_TASK DIRECTIONS_
Line by line, repeat the data below exactly, beginning at the first line and ending at the line with "bpy.data.objects.remove(o)". Omit pictures.

_DATA EXCERPT_
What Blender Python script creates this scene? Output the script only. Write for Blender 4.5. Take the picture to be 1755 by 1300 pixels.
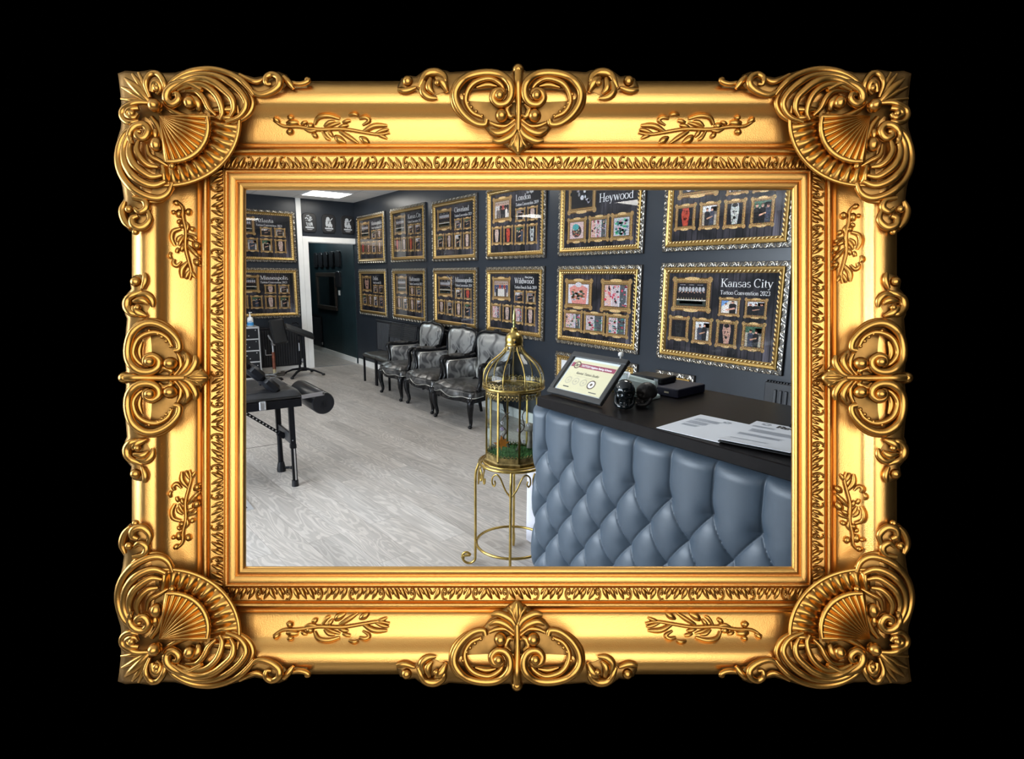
import bpy, bmesh, math, random
import numpy as np
from mathutils import Vector, Matrix
random.seed(7)
PI = math.pi
SC = bpy.context.scene
COL = SC.collection
for o in list(bpy.data.objects):
    bpy.data.objects.remove(o)

# ---------------------------------------------------------------- camera, light, exposure
FPX, PITCH, YAW, ROLL = 975.56, math.radians(10.117), math.radians(35.874), math.radians(0.568)
CAM = np.array([0.0, 0.0, 1.5])
Fv = np.array([math.sin(YAW)*math.cos(PITCH), math.cos(YAW)*math.cos(PITCH), -math.sin(PITCH)])
R0 = np.array([math.cos(YAW), -math.sin(YAW), 0.0]); U0 = np.cross(R0, Fv)
Rv = math.cos(ROLL)*R0 + math.sin(ROLL)*U0
Uv = -math.sin(ROLL)*R0 + math.cos(ROLL)*U0
cam_d = bpy.data.cameras.new('camera'); cam = bpy.data.objects.new('camera', cam_d); COL.objects.link(cam)
cam_d.sensor_width = 36; cam_d.lens = FPX/1755*36; cam_d.clip_start = 0.02; cam_d.clip_end = 60
VIEW = Matrix(((Rv[0], Uv[0], -Fv[0], 0), (Rv[1], Uv[1], -Fv[1], 0), (Rv[2], Uv[2], -Fv[2], 0), (0, 0, 0, 1)))
cam.matrix_world = Matrix.Translation(CAM) @ VIEW
SC.camera = cam
SC.view_settings.view_transform = 'Standard'; SC.view_settings.look = 'None'
SC.view_settings.exposure = 0.0; SC.view_settings.gamma = 1.0; SC.view_settings.use_curve_mapping = False
world = bpy.data.worlds.new('world'); SC.world = world; world.use_nodes = True
world.node_tree.nodes['Background'].inputs[0].default_value = (0.6, 0.7, 0.9, 1)
world.node_tree.nodes['Background'].inputs[1].default_value = 0.15

def area(name, loc, aim, sx, sy, power, color):
    d = bpy.data.lights.new(name, 'AREA'); d.shape = 'RECTANGLE'; d.size = sx; d.size_y = sy
    d.energy = power; d.color = color
    o = bpy.data.objects.new(name, d); COL.objects.link(o); o.location = loc
    o.rotation_euler = (Vector(aim)-Vector(loc)).to_track_quat('-Z', 'Y').to_euler()
    return o
FD = 0.75                                   # distance from the eye to the back of the gilt frame
fc = CAM + Fv*FD
# added fill light behind the viewer, there only to brighten the gilt frame
area('frame_fill', tuple(CAM - Fv*0.75), tuple(fc), 1.75, 1.3, 27, (1.0, 0.97, 0.92))
# daylight of the side windows of the studio
area('side_window_daylight', (-2.45, 3.4, 1.5), (1.5, 3.0, 0.9), 3.6, 1.9, 285, (0.82, 0.91, 1.0))

# ---------------------------------------------------------------- helpers
class MB:
    def __init__(s): s.v = []; s.f = []; s.m = []; s.c = []
    def add(s, vs, fs, mi=0, col=None):
        n = len(s.v); s.v.extend([tuple(map(float, v)) for v in vs])
        for f in fs:
            s.f.append([i+n for i in f]); s.m.append(mi); s.c.append(col)
        return s
    def box(s, c, d, rot=None, mi=0, col=None, bev=0):
        x, y, z = d[0]/2, d[1]/2, d[2]/2
        if bev:
            b = min(bev, x*.98, y*.98, z*.98); vs = []
            for sz in (-1, 1):
                for (ix, iy, iz) in ((0, 0, 1), (1, 1, 0)) if sz < 0 else ((1, 1, 0), (0, 0, 1)):
                    zz = sz*(z if iz else z-b); xx = x-b if iz else x; yy = y-b if iz else y
                    cb = b if not iz else b*.6
                    for (px, py) in ((-xx+cb, -yy), (xx-cb, -yy), (xx, -yy+cb), (xx, yy-cb), (xx-cb, yy), (-xx+cb, yy), (-xx, yy-cb), (-xx, -yy+cb)):
                        vs.append((px, py, zz))
            fs = [list(range(7, -1, -1)), list(range(24, 32))]
            for k in range(3):
                for i in range(8):
                    j = (i+1) % 8; fs.append([k*8+i, k*8+j, k*8+8+j, k*8+8+i])
        else:
            vs = [(-x, -y, -z), (x, -y, -z), (x, y, -z), (-x, y, -z), (-x, -y, z), (x, -y, z), (x, y, z), (-x, y, z)]
            fs = [(0, 3, 2, 1), (4, 5, 6, 7), (0, 1, 5, 4), (1, 2, 6, 5), (2, 3, 7, 6), (3, 0, 4, 7)]
        if rot is not None: vs = [tuple(rot @ Vector(v)) for v in vs]
        return s.add([(v[0]+c[0], v[1]+c[1], v[2]+c[2]) for v in vs], fs, mi, col)
    def tube(s, pts, rad, n=8, closed=False, cap=True, flat=1.0, up=(0, 0, 1), mi=0):
        P = np.array(pts, float); m = len(P)
        r = np.full(m, rad, float) if np.isscalar(rad) else np.array(rad, float)
        T = np.zeros_like(P)
        for i in range(m):
            a = P[(i-1) % m] if (closed or i > 0) else P[i]; b = P[(i+1) % m] if (closed or i < m-1) else P[i]
            T[i] = (b-a)/max(1e-9, np.linalg.norm(b-a))
        upv = np.array(up, float); vs = []; A = None
        for i in range(m):
            if A is None:
                A = np.cross(upv, T[i])
                if np.linalg.norm(A) < 1e-3: A = np.cross((1, 0, 0), T[i])
                if np.linalg.norm(A) < 1e-3: A = np.cross((0, 1, 0), T[i])
            else:
                A2 = np.cross(upv, T[i])
                A = A2 if np.linalg.norm(A2) > .25 and A2 @ A > 0 else A - (A @ T[i])*T[i]
            A = A/max(1e-9, np.linalg.norm(A)); B = np.cross(T[i], A)
            for k in range(n):
                t = 2*PI*k/n
                vs.append(P[i] + r[i]*(A*math.cos(t) + B*math.sin(t)*flat))
        fs = []
        for i in range(m if closed else m-1):
            j = (i+1) % m
            for k in range(n):
                l = (k+1) % n; fs.append((i*n+k, i*n+l, j*n+l, j*n+k))
        if cap and not closed:
            fs.append(list(range(n-1, -1, -1))); fs.append(list(range((m-1)*n, m*n)))
        return s.add(vs, fs, mi)
    def cyl(s, a, b, r, r2=None, n=16, mi=0):
        return s.tube([a, b], [r, r if r2 is None else r2], n=n, mi=mi)
    def lathe(s, prof, c=(0, 0, 0), n=24, mi=0, a0=0, a1=2*PI, phase=0):
        full = abs(a1-a0-2*PI) < 1e-6; k = n if full else n+1; vs = []
        for (r, z) in prof:
            for i in range(k):
                t = a0+(a1-a0)*i/n+phase; vs.append((c[0]+r*math.cos(t), c[1]+r*math.sin(t), c[2]+z))
        fs = []
        for j in range(len(prof)-1):
            for i in range(n):
                l = (i+1) % k; fs.append((j*k+i, j*k+l, (j+1)*k+l, (j+1)*k+i))
        if full:
            if prof[0][0] > 1e-6: fs.append(list(range(n-1, -1, -1)))
            if prof[-1][0] > 1e-6: fs.append(list(range((len(prof)-1)*n, len(prof)*n)))
        return s.add(vs, fs, mi)
    def ball(s, c, r, n=12, m=8, mi=0, rot=None, fn=None):
        r = (r, r, r) if np.isscalar(r) else r; vs = []
        for j in range(m+1):
            ph = PI*j/m
            for i in range(n):
                t = 2*PI*i/n; d = Vector((math.sin(ph)*math.cos(t), math.sin(ph)*math.sin(t), math.cos(ph)))
                k = fn(d) if fn else 1.0
                p = Vector((d.x*r[0]*k, d.y*r[1]*k, d.z*r[2]*k))
                if rot is not None: p = rot @ p
                vs.append((p.x+c[0], p.y+c[1], p.z+c[2]))
        fs = [(j*n+i, (j+1)*n+i, (j+1)*n+(i+1) % n, j*n+(i+1) % n) for j in range(m) for i in range(n)]
        return s.add(vs, fs, mi)
    def prism(s, poly, z0, z1, bev=0.0, mi=0, axes=None):
        """polygon in local xy pushed from z0 to z1; axes = (ex, ey, ez) maps it elsewhere"""
        P = np.array(poly, float); n = len(P)
        area2 = sum(P[i][0]*P[(i+1) % n][1]-P[(i+1) % n][0]*P[i][1] for i in range(n))
        if area2 < 0: P = P[::-1]
        rings = [(P, z0)]
        if bev:
            I = inset(P, bev); rings += [(P, z1-bev), (P*.35+I*.65, z1-bev*.3), (I, z1)]
        else: rings += [(P, z1)]
        vs = [(p[0], p[1], z) for (Q, z) in rings for p in Q]
        if axes is not None:
            ex, ey, ez = [np.array(a, float) for a in axes]; vs = [ex*v[0]+ey*v[1]+ez*v[2] for v in vs]
        k = len(rings); fs = [list(range(n-1, -1, -1)), list(range((k-1)*n, k*n))]
        for j in range(k-1):
            for i in range(n):
                l = (i+1) % n; fs.append((j*n+i, j*n+l, (j+1)*n+l, (j+1)*n+i))
        return s.add(vs, fs, mi)
    def grid(s, fn, nu, nv, mi=0, flip=False):
        vs = [fn(i/nu, j/nv) for j in range(nv+1) for i in range(nu+1)]; w = nu+1
        fs = [(j*w+i, j*w+i+1, (j+1)*w+i+1, (j+1)*w+i) for j in range(nv) for i in range(nu)]
        if flip: fs = [f[::-1] for f in fs]
        return s.add(vs, fs, mi)
    def quad(s, pts, mi=0, col=None):
        return s.add(pts, [list(range(len(pts)))], mi, col)

def inset(P, b):
    n = len(P); Q = np.zeros_like(P)
    for i in range(n):
        a, p, c = P[i-1], P[i], P[(i+1) % n]
        d1 = (p-a)/max(1e-9, np.linalg.norm(p-a)); d2 = (c-p)/max(1e-9, np.linalg.norm(c-p))
        n1 = np.array((-d1[1], d1[0])); n2 = np.array((-d2[1], d2[0])); m = n1+n2
        l = np.linalg.norm(m); m = m/l if l > 1e-6 else n1
        Q[i] = p + m*b/max(.5, m @ n1)
    return Q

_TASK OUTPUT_
What Blender Python script creates this scene? Output the script only. Write for Blender 4.5. Take the picture to be 1755 by 1300 pixels.
import bpy, bmesh, math, random
import numpy as np
from mathutils import Vector, Matrix
random.seed(7)
PI = math.pi
SC = bpy.context.scene
COL = SC.collection
for o in list(bpy.data.objects):
    bpy.data.objects.remove(o)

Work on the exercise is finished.